Months after her ouster from the popular game show it's neither the clue — awkward wording aside — that sticks with the 42-year-old Milan, Mich., resident, nor that her lucrative run came to a sudden end.

It's that Jass could have won that match and remained reigning champ, even with her incorrect response.

"[The winner] waged so little that had I bet zero I would have retained my title. That's the only part that bothers me," Jass said. "I could have bet zero and won."

As it is, the associate history professor at Adrian College walked away with $147,570 in winnings, making her among the top overall performers in Jeopardy!'s long-running history.
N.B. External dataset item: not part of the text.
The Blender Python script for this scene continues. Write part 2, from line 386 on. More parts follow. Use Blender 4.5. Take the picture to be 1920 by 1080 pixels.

"For a day and a half of work, my hourly rate is pretty astronomical right now," Jass joked.

She has the opportunity to earn even more by competing on Jeopardy!'s Tournament of Champions, in which 15 winning contestants from the previous 18 months go head to head.

The 10 total episodes in the tournament were taped mid-January, and naturally Jass cannot disclose how she fared. She did reveal that she appears in the first episode of the tournament, which is scheduled to air at 7:30 p.m. Wednesday on WTOL-TV, Channel 11. To celebrate her Jeopardy! accomplishments as well as her return to the show, Jass was invited to speak at 7 p.m. Tuesday at the Tecumseh District Library, 215 N. Ottawa St., in Tecumseh, Mich. Later, in the library's own Jeopardy!-style tournament, Jass will compete against Tecumseh City Manager Kevin Welch and Tecumseh District Library Director S. Gayle Hazelbaker, and then Tecumseh Mayor Dick Johnson and Tecumseh Area Historical Society President Eric Burdick.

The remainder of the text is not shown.